───── INPUT FOR THIS TASK ─────

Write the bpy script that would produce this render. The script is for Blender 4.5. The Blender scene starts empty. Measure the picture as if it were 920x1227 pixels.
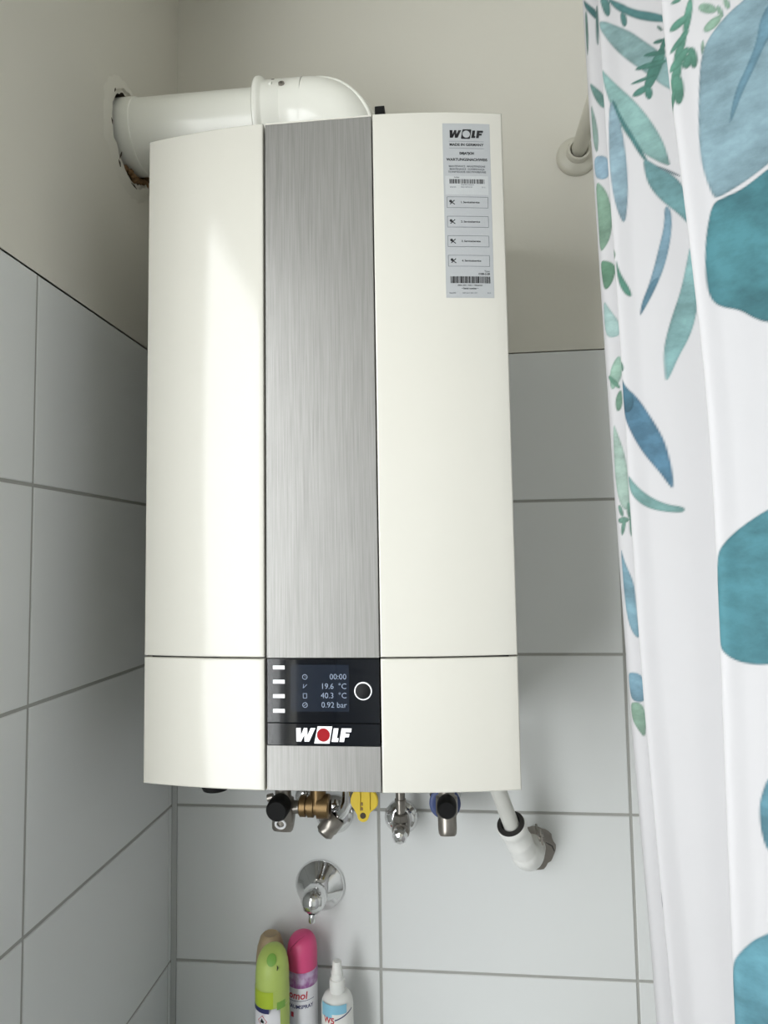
import bpy, bmesh, math, random
import numpy as np
from mathutils import Vector, Matrix
random.seed(7)
scene = bpy.context.scene
COL = scene.collection

# ---------------------------------------------------------------- camera, light, exposure
def make_camera():
    f, yw, pt, rl = 783.35, .0993, .0703, -.0159
    fw = Vector((-math.sin(yw)*math.cos(pt), math.cos(yw)*math.cos(pt), math.sin(pt)))
    rt = Vector((math.cos(yw), math.sin(yw), 0)); up = rt.cross(fw)
    r2 = rt*math.cos(rl) + up*math.sin(rl); u2 = -rt*math.sin(rl) + up*math.cos(rl)
    cd = bpy.data.cameras.new('camera'); cam = bpy.data.objects.new('camera', cd); COL.objects.link(cam)
    m = Matrix((r2, u2, -fw)).transposed().to_4x4(); m.translation = Vector((.4748, -1.0935, 1.66))
    cam.matrix_world = m
    cd.sensor_fit = 'HORIZONTAL'; cd.sensor_width = 36; cd.lens = f*36/920; cd.clip_start = .02
    scene.camera = cam
make_camera()
WIN = (-1.60, -.62, .78, 2.42)           # window in the left wall: y0, y1, z0, z1
ROOM = (2.2, -2.3, 2.75)                 # right wall x, rear wall y, ceiling z
w = bpy.data.worlds.new('world'); scene.world = w; w.use_nodes = True
w.node_tree.nodes['Background'].inputs[0].default_value = (.96, .985, 1, 1)
w.node_tree.nodes['Background'].inputs[1].default_value = 9.3
ld = bpy.data.lights.new('window_daylight', 'AREA'); ld.shape = 'RECTANGLE'
ld.size = WIN[3]-WIN[2]; ld.size_y = WIN[1]-WIN[0]; ld.energy = 1; ld.cycles.is_portal = True
lo = bpy.data.objects.new('window_daylight', ld); COL.objects.link(lo)
lo.location = (-.095, (WIN[0]+WIN[1])/2, (WIN[2]+WIN[3])/2); lo.rotation_euler = (0, -math.pi/2, 0)
vs = scene.view_settings
vs.view_transform = 'Standard'; vs.look = 'None'; vs.gamma = 1; vs.use_curve_mapping = False
vs.exposure = 0.0

# ---------------------------------------------------------------- materials
def lin(c):
    return tuple(((v/255)/12.92 if v/255 <= .04045 else ((v/255+.055)/1.055)**2.4) for v in c)
def srgb(*c): return lin(c)+(1,)
class NT:
    def __init__(s, name):
        s.m = bpy.data.materials.new(name); s.m.use_nodes = True; s.t = s.m.node_tree
        s.b = s.t.nodes['Principled BSDF']
    def n(s, typ, **kw):
        nd = s.t.nodes.new(typ)
        for k, v in kw.items():
            if k in nd.inputs: nd.inputs[k].default_value = v
            else: setattr(nd, k, v)
        return nd
    def l(s, a, b): s.t.links.new(a, b)
def mat(name, col, rough=.5, metal=0, spec=.5, coat=0, bump=0, bscale=200, var=0, vscale=12, stretch=None, trans=0, rvar=0):
    k = NT(name); b = k.b
    b.inputs['Base Color'].default_value = tuple(col[:3])+(1,); b.inputs['Roughness'].default_value = rough
    b.inputs['Metallic'].default_value = metal; b.inputs['Specular IOR Level'].default_value = spec
    b.inputs['Coat Weight'].default_value = coat; b.inputs['Coat Roughness'].default_value = .03
    tc = k.n('ShaderNodeTexCoord'); mp = k.n('ShaderNodeMapping'); k.l(tc.outputs['Object'], mp.inputs[0])
    if stretch: mp.inputs['Scale'].default_value = stretch
    if var or rvar:
        nz = k.n('ShaderNodeTexNoise', Scale=vscale, Detail=5.0); k.l(mp.outputs[0], nz.inputs['Vector'])
    if var:
        mx = k.n('ShaderNodeMix', data_type='RGBA'); mx.inputs[6].default_value = tuple(c*(1-var) for c in col[:3])+(1,)
        mx.inputs[7].default_value = tuple(min(1, c*(1+var)) for c in col[:3])+(1,)
        k.l(nz.outputs[0], mx.inputs[0]); k.l(mx.outputs[2], b.inputs['Base Color'])
    if rvar:
        mr = k.n('ShaderNodeMapRange'); mr.inputs[3].default_value = max(0, rough-rvar); mr.inputs[4].default_value = rough+rvar
        k.l(nz.outputs[0], mr.inputs[0]); k.l(mr.outputs[0], b.inputs['Roughness'])
    if bump:
        n2 = k.n('ShaderNodeTexNoise', Scale=bscale, Detail=4.0); k.l(mp.outputs[0], n2.inputs['Vector'])
        bp = k.n('ShaderNodeBump'); bp.inputs['Strength'].default_value = bump; bp.inputs['Distance'].default_value = .001
        k.l(n2.outputs[0], bp.inputs['Height']); k.l(bp.outputs[0], b.inputs['Normal'])
    return k.m
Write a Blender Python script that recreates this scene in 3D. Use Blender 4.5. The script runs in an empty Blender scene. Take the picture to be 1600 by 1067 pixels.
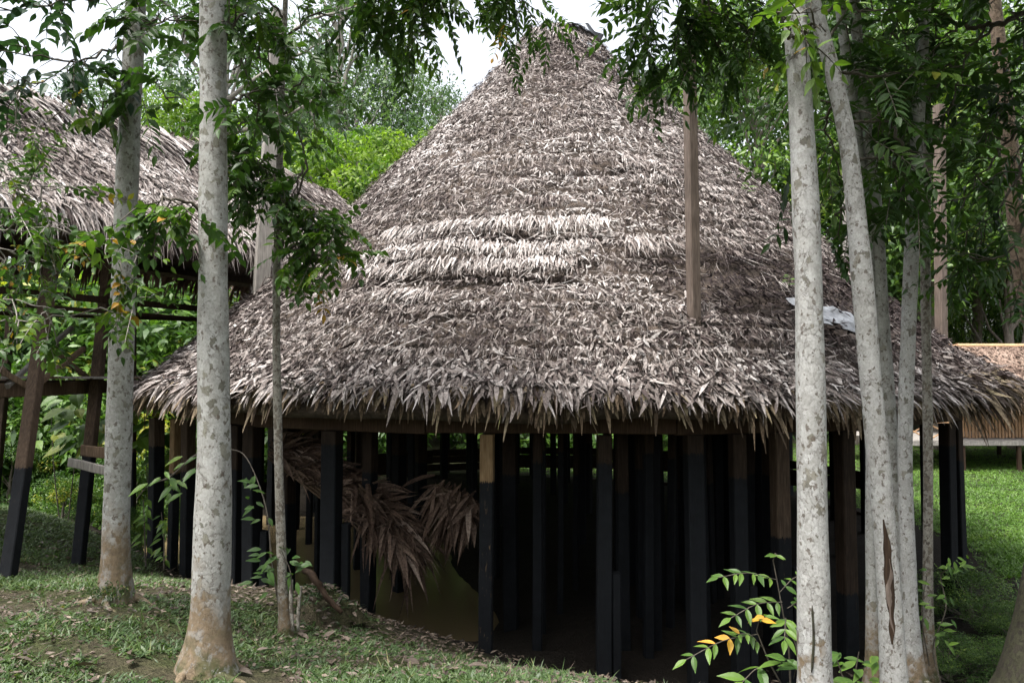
import bpy, math, random
import numpy as np
from mathutils import Vector, Matrix
rad = math.radians
rng = np.random.default_rng(7)
random.seed(7)
S = bpy.context.scene
COL = S.collection

# ------------------------------------------------------------------ camera, sky, sun, exposure
CZ = 3.5                      # eye height above the creek water (z = 0)
F = 1150.0                    # focal length in photo pixels (1600 wide)
PITCH = math.atan((590 - 533.5) / F)
cam_d = bpy.data.cameras.new('camera'); cam = bpy.data.objects.new('camera', cam_d); COL.objects.link(cam)
cam.location = (0, 0, CZ); cam.rotation_euler = (math.pi / 2 + PITCH, 0, 0)
cam_d.sensor_width = 36; cam_d.lens = F / 1600 * 36; cam_d.clip_start = 0.05; cam_d.clip_end = 2000
S.camera = cam
SUN_EL, SUN_AZ = rad(68), rad(222)      # azimuth clockwise from +Y (behind the camera, to the left)
W = bpy.data.worlds.new('World'); S.world = W; W.use_nodes = True
wn, wl = W.node_tree.nodes, W.node_tree.links
wn.clear()
sky = wn.new('ShaderNodeTexSky'); sky.sky_type = 'NISHITA'; sky.sun_disc = False
sky.sun_elevation = SUN_EL; sky.sun_rotation = SUN_AZ; sky.dust_density = 6.0; sky.air_density = 1.0; sky.ozone_density = 1.0
hs = wn.new('ShaderNodeHueSaturation'); hs.inputs['Saturation'].default_value = 0.30; hs.inputs['Value'].default_value = 1.0
bg = wn.new('ShaderNodeBackground'); bg.inputs['Strength'].default_value = 0.15
wo = wn.new('ShaderNodeOutputWorld')
wl.new(sky.outputs[0], hs.inputs['Color']); wl.new(hs.outputs[0], bg.inputs[0]); wl.new(bg.outputs[0], wo.inputs[0])
sd = bpy.data.lights.new('sun', 'SUN'); sd.energy = 1.5; sd.angle = rad(10); sd.color = (1.0, 0.96, 0.9)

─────

Reproduce the records above from their first line to the line bearing "COL = scene.collection", both ends included, leaving every picture out.

• OUTPUT FOR THIS TASK:
Write the bpy script that would produce this render. The script is for Blender 4.5. The Blender scene starts empty. Measure the picture as if it were 920x1227 pixels.
import bpy, bmesh, math, random
import numpy as np
from mathutils import Vector, Matrix
random.seed(7)
scene = bpy.context.scene
COL = scene.collection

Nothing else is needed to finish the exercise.